A US federal judge has ordered Delta Air Lines (DL, Atlanta Hartsfield Jackson) and United Airlines (UA, Chicago O'Hare) to face a consumer antitrust class action in which they are accused of conspiring to limit domestic capacity to drive up fares between 2009 and 2015.

Columbia District Court Judge Colleen Kollar-Kotelly concluded the plaintiffs presented enough evidence demonstrating a "pattern of parallel behaviour" and the existence of one or more factors "that tended to exclude the possibility that [the] defendants acted independently". Therefore, in a September 5 decision published on September 12, Kollar-Kotelly denied the airlines' motions for summary judgements in the multi-district class action lawsuit.

American Airlines (AA, Dallas/Fort Worth) and Southwest Airlines (WN, Dallas Love Field) settled similar antitrust allegations for USD45 million and USD15 million in 2018 and 2019, respectively, to avoid the cost of more litigation. Reuters reports that payouts will not begin until claims against Delta and United are resolved.

The case dates from July 2015, when three passengers filed an antitrust class action in the Milwaukee Federal Court against the four mainline carriers. The allegation is that between January 2009 and mid-2015, the airlines conspired in violation of Section 1 of the Sherman Antitrust Act by agreeing to limit the supply of airline seats on domestic flights to increase airfares.

"All parties acknowledge that the airline industry is an oligopoly, and the industry became more concentrated during the alleged conspiracy period due to several mergers between 2008 and 2013. Furthermore, the parties agree that [the] defendants had a controlling market share of the United States domestic market during the alleged conspiracy period," the judge commented.

The court considered the airlines' argument that there was no evidence of collusion based on allegations that:

  • domestic growth differed substantially and sometimes exceeded Gross Domestic Product (GDP);
  • capacity growth rates did not deviate from historical patterns;
  • competition on routes and at hubs;
  • no evidence that Delta was punished for its above-GDP capacity growth; and
  • no evidence the airlines engaged in private conspiratorial communications.

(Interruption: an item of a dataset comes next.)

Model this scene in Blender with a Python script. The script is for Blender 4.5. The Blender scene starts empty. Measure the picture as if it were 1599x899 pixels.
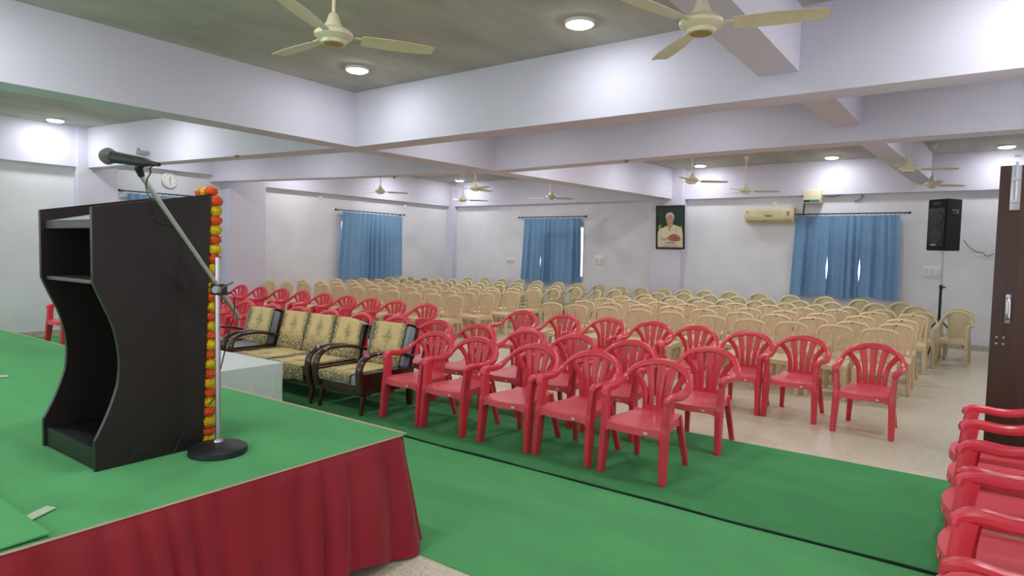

The court also addressed the plaintiffs' assertions that the airlines had:

  • a significant common motive for colluding – to increase profitability;
  • their announcements and statements expressed commitment to a common plan;
  • they shared sensitive data and engaged in high-level interfirm communication;
  • economic evidence demonstrated that capacity restraints and fare increases were not explained other than collusion;
  • airline investors and analysts facilitated and enforced capacity restraints;
  • this was a structural break from the defendants' past conduct.